Death Screams

It’s a small town where everybody knows everybody, their families and their business, perhaps a little too well. Jackson runs the bar, Arch runs the store, Avery is the sheriff, Neil coaches the baseball team, Lily takes care of her grandmother Edna, quilting in her wheelchair and maintaining a rivalry with Agnes, mother of Casey who hasn’t been right since the accident four years ago which he and barmaid Ramona survived but the sheriff’s daughter didn’t.

It’s the weekend of the carnival and the sun is high, one of the last times the friends will all be together before some of them take off for college, but Ted and Angie are absent – could they have skipped town already? The day wears on, with drinking and smoking, and one of them makes a suggestion for the evening – “After the bonfire, why don’t we all go to the cemetery and tell ghost stories?”

Titled Death Screams on original release in the summer of 1982 though also known as House of Death and sometimes Night Screams, the smalltown low budget slasher aims for Friday the 13th but carries the menace of Little House on the Prairie, the first double killing taking place before the ultra-slow motion underwater title sequence yet with the first body not discovered until a full hour into the feature.

Directed by former child actor David Nelson from a screenplay apparently drafted by Paul C Elliott in a single week, time is spent establishing the plethora of characters and their familial, platonic and romantic relationships and rivalries, but this never actually succeeds in making them interesting, characters periodically vanishing as they are graphically executed by an unseen assailant but with no impact on the daily routine.

With a full third of Death Screams filmed at a local carnival, what should be a backdrop to the narrative actually supercedes it, the viewer watching other people having the bare minimum of fun with much of the dialogue lost beneath the noise of the rides while the undiscovered bodies of Ted and Angie drift in tandem further down the river, Elliott apparently inspired by Agatha Christie’s And Then There Were None but presenting less of a whodunnit and more of a who cares?

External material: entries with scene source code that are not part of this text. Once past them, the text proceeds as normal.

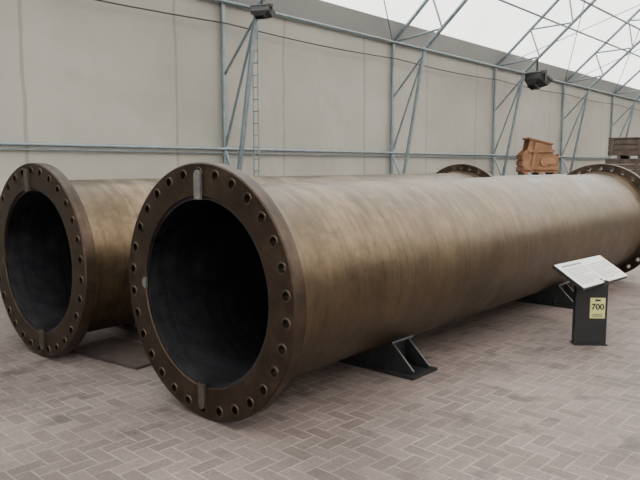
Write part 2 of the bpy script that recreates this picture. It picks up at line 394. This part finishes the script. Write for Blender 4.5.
def pipe(x,ya,yb,zc,rot=0,topmi=0):
    L=yb-ya
    e=empty('flanged_steel_pipe',(x,ya,zc))
    bm=bmesh.new()
    prof=[(.60,.018),(BR,.018),(BR,.085),(.722,.087),(.722,.13),(BR+.004,.28),(BR,.32)]
    n_=14
    for k in range(1,n_): prof.append((BR+random.uniform(-.0012,.0012),.32+(L-.64)*k/n_))
    prof+=[(BR,L-.32),(BR+.004,L-.28),(.722,L-.13),(.722,L-.087),(BR,L-.085),(BR,L-.018),(.60,L-.018)]
    mis=[0]*(len(prof)-1)+[1]; mis[0]=1
    lathe(bm,prof,seg=128,mis=mis)
    finish(bm,'barrel',[M_pipe,M_bore],smooth=35,parent=e)
    make_flange('flange_front',0,.1,e); make_flange('flange_rear',L-.1,L,e)
    bm=bmesh.new()
    lug(bm,math.radians(90+rot),.60,.785,.031,0,topmi)
    lug(bm,math.radians(270+rot),.59,.765,.031,0,1)
    lug(bm,math.radians(180+rot),.595,.635,.04,0,topmi)
    finish(bm,'flange_lugs',[M_lug,M_lugd],parent=e)
    return e
ZC=.836
pipe(-3.325,2.61,9.98,ZC)
pipe(-5.52,2.57,9.85,ZC,rot=6,topmi=1)

# ------------------------------------------------------------ saddles
def saddle(x,y,mat=M_black):
    e=empty('pipe_saddle',(x,y,0))
    rr=BR+.003
    bm=bmesh.new()
    def arc(a0,a1,n=16):
        return [(rr*math.sin(math.radians(a0+(a1-a0)*k/n)), ZC-rr*math.cos(math.radians(a0+(a1-a0)*k/n))) for k in range(n+1)]
    for yo in (-.12,.10):
        pts=arc(-31,31)+[(.56,.05),(.56,.02),(-.56,.02),(-.56,.05)]
        prism(bm,pts,'y',yo,yo+.02)
    finish(bm,'webs',mat,parent=e)
    bm=bmesh.new(); box(bm,(0,0,.011),(1.2,.36,.022),bev=.004); finish(bm,'base_plate',mat,parent=e)
    bm=bmesh.new()
    o=arc(-33,33); i=[(px*(rr+.014)/rr,(pz-ZC)*(rr+.014)/rr+ZC) for px,pz in o][::-1]
    prism(bm,o+i,'y',-.15,.15); finish(bm,'cradle_strip',mat,parent=e)
    bm=bmesh.new()
    for sx in (-.33,-.12,.12,.33):
        zt=ZC-math.sqrt(max(0,rr*rr-sx*sx))-.012
        prism(bm,[(-.17,.02),(.17,.02),(.10,zt),(-.10,zt)],'x',sx-.01,sx+.01)
    finish(bm,'gussets',mat,parent=e)
saddle(-3.325,4.34); saddle(-3.325,7.70)
saddle(-5.52,3.75); saddle(-5.52,7.6)
bm=bmesh.new(); box(bm,(0,0,.012),(.95,.5,.024),rot=Matrix.Rotation(.12,4,'Z'),bev=.004)
finish(bm,'rusty_steel_plate',M_plate,loc=(-5.05,3.1,0))

# ------------------------------------------------------------ lectern
org=Vector((-2.10,6.14,0))
e=empty('information_lectern',org,0)
def local(p): return Vector(p)-org
rz=Matrix.Rotation(math.radians(38),4,'Z')
bm=bmesh.new()
box(bm,(0,0,.30),(.29,.07,.60),rot=rz,bev=.004)
finish(bm,'post',M_black,parent=e)
bm=bmesh.new(); box(bm,(0,0,.006),(.30,.14,.012),rot=rz,bev=.002); finish(bm,'foot',M_black,parent=e)
LL=local((-2.03,5.76,.585)); LR=local((-1.95,6.70,.585)); UL=local((-2.31,5.785,.755))
ux=(LR-LL); uy=(UL-LL); W_=ux.length; H_=uy.length; ux.normalize(); uy=(uy-ux*uy.dot(ux)).normalized(); uz=ux.cross(uy).normalized()
PM=Matrix((( ux.x,uy.x,uz.x,LL.x),(ux.y,uy.y,uz.y,LL.y),(ux.z,uy.z,uz.z,LL.z),(0,0,0,1)))
bm=bmesh.new(); box(bm,(W_/2,H_/2,-.016),(W_+.01,H_+.01,.028),bev=.003); bm.transform(PM); finish(bm,'panel_tray',M_black,parent=e)
bm=bmesh.new(); box(bm,(W_/2,H_/2,.0005),(W_,H_,.005)); bm.transform(PM); finish(bm,'panel_sheet',M_white,parent=e)
bm=bmesh.new()
box(bm,(W_*.28,H_*.87,.004),(W_*.4,.022,.001))
for c0 in (.05,.53):
    for k in range(9):
        w=W_*.42*(1 if k not in (4,8) else .55)
        box(bm,(W_*c0+w/2,H_*(.74-.075*k),.004),(w,.006,.001))
bm.transform(PM); finish(bm,'panel_text_lines',M_ink,parent=e)
bm=bmesh.new()
box(bm,(-.01,0,.585),(.2,.05,.06),rot=rz); finish(bm,'neck',M_black,parent=e)
def onface(u,z,d=0): return rz@Vector((u,-.035-d,z))
bm=bmesh.new(); box(bm,onface(.055,.345,.002),(.135,.004,.19),rot=rz); finish(bm,'number_label',M_yel,parent=e)
cu=bpy.data.curves.new('number','FONT'); cu.body='700'; cu.size=.076; cu.align_x='CENTER'; cu.align_y='CENTER'; cu.extrude=.0008
cu.offset=.0022
t=bpy.data.objects.new('label_number',cu); COL.objects.link(t); t.parent=e
t.matrix_local=Matrix.Translation(onface(.055,.355,.0055))@rz@Matrix.Rotation(math.radians(90),4,'X')
cu.materials.append(M_blk)
bm=bmesh.new()
box(bm,onface(.055,.418,.005),(.05,.002,.018),rot=rz)
box(bm,onface(.055,.285,.005),(.09,.002,.006),rot=rz); box(bm,onface(.055,.270,.005),(.09,.002,.006),rot=rz)
finish(bm,'label_small_marks',M_blk,parent=e)

# ------------------------------------------------------------ timber machine pattern on table
e=empty('timber_machine_pattern',(-7.36,17.0,1.385),math.radians(38))
e.scale=(.92,.92,.92)
bm=bmesh.new()
for sx in (-.40,0,.40): box(bm,(sx,0,.04),(.1,.8,.08))
for y in (-.34,.28):
    prism(bm,[(-.48,.08),(.48,.08),(.48,.52),(.36,.60),(.30,.86),(-.30,1.02),(-.36,.72),(-.48,.62)],'y',y,y+.05)
    prism(bm,[(.1,.30),(.44,.30),(.44,.48),(.1,.48)],'y',y-.03,y)
for z in (.18,.36,.54): box(bm,(.50,0,z-.02),(.03,.7,.13)); box(bm,(-.50,0,z-.02),(.03,.7,.13))
box(bm,(0,-.0,.96),(.72,.78,.04),rot=Matrix.Rotation(math.radians(14),4,'Y'))
box(bm,(-.18,-.38,.5),(.08,.04,.86),rot=Matrix.Rotation(math.radians(8),4,'Y'))
box(bm,(.02,-.38,.68),(.7,.04,.07)); box(bm,(0,-.38,.2),(.94,.04,.09))
tube(bm,(.12,-.42,.38),(.12,.38,.38),.13,20)
finish(bm,'timber_body',M_wood,parent=e)
e=empty('storage_table',(-7.4,17.0,0),math.radians(30))
bm=bmesh.new()
box(bm,(0,0,1.35),(1.5,1.0,.05))
for sx in (-.68,.68):
    for sy in (-.42,.42): box(bm,(sx,sy,.66),(.07,.07,1.33))
for sy in (-.42,.42): box(bm,(0,sy,.5),(1.3,.05,.07)); box(bm,(0,sy,1.27),(1.3,.05,.1))
finish(bm,'table_frame',M_grey,parent=e)
bm=bmesh.new()
for k in range(5): tube(bm,(-6.3,11.8+k*2.0,0),(-6.3,11.8+k*2.0,1.40),.025)
tube(bm,(-6.3,11.8,1.4),(-6.3,19.8,1.4),.028); tube(bm,(-6.3,11.8,.75),(-6.3,19.8,.75),.02)
finish(bm,'handrail',M_galv,smooth=40)
def case(x,y,z,hh,rot):
    e=empty('timber_packing_case',(x,y,z),math.radians(rot))
    bm=bmesh.new()
    w,d=1.8,1.3
    for sx in (-.6,0,.6): box(bm,(sx,0,.05),(.1,d,.1))
    for k in range(3):
        zz=.19+k*.165
        box(bm,(0,-d/2,zz),(w,.03,.15)); box(bm,(0,d/2,zz),(w,.03,.15))
        box(bm,(-w/2,0,zz),(.03,d,.15)); box(bm,(w/2,0,zz),(.03,d,.15))
    for sx in (-.8,0,.8): box(bm,(sx,-d/2-.03,.36*hh/.62),(.1,.03,hh-.12)); 
    box(bm,(0,0,hh-.025),(w+.04,d+.04,.04)); box(bm,(0,0,.12),(w-.05,d-.05,.02))
    finish(bm,'boards',M_woodg,parent=e)
for (z,hh,dx) in ((0,.62,0),(.62,.62,.06),(1.24,.60,-.04),(1.84,.66,.03)):
    case(-6.22+dx,22.3,z,hh,4)
    case(-4.1-dx,22.6,z,hh,-3)

# ------------------------------------------------------------ world, light, camera
w=bpy.data.worlds.new('World'); S.world=w; w.use_nodes=True
nt=w.node_tree; bg=nt.nodes['Background']
sky=nt.nodes.new('ShaderNodeTexSky'); sky.sky_type='NISHITA'; sky.sun_disc=False
sky.sun_elevation=math.radians(40); sky.sun_rotation=math.radians(100); sky.altitude=0; sky.dust_density=3
mx=nt.nodes.new('ShaderNodeMix'); mx.data_type='RGBA'; mx.inputs['Factor'].default_value=.6
mx.inputs['B'].default_value=(6,6.1,6.2,1)
nt.links.new(sky.outputs[0],mx.inputs['A']); nt.links.new(mx.outputs['Result'],bg.inputs['Color'])
bg.inputs['Strength'].default_value=1.08

cam=bpy.data.cameras.new('camera'); cam.lens=660/640*36; cam.sensor_width=36; cam.clip_end=300
c=bpy.data.objects.new('camera',cam); COL.objects.link(c)
c.location=(0,0,1.65); c.rotation_euler=(math.radians(90-6.48),0,math.radians(41.5))
S.camera=c
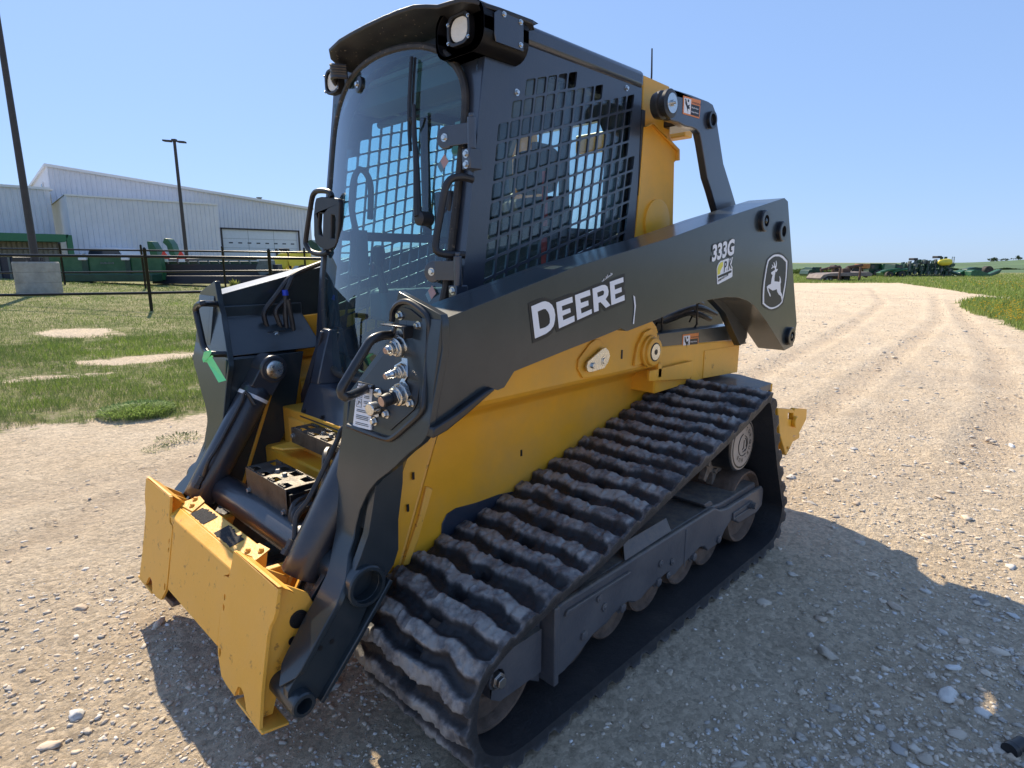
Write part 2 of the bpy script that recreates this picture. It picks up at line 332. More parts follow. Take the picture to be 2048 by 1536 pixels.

Rescued from oblivion by Arrow Films with a 2K restoration from an archival 35mm print which also features two commentaries, a new documentary and an alternative VHS title sequence, cropped and of lower resolution but with a noticeably brighter image, while it is hard to single out one aspect of Death Screams as worst, Dee Barton’s bombastic soundtrack demands attention, moving from overdramatic to muzak to inappropriately funky jazz horns during the killings as though attempting to distract from them while again, perhaps mercifully, overwhelming the dialogue.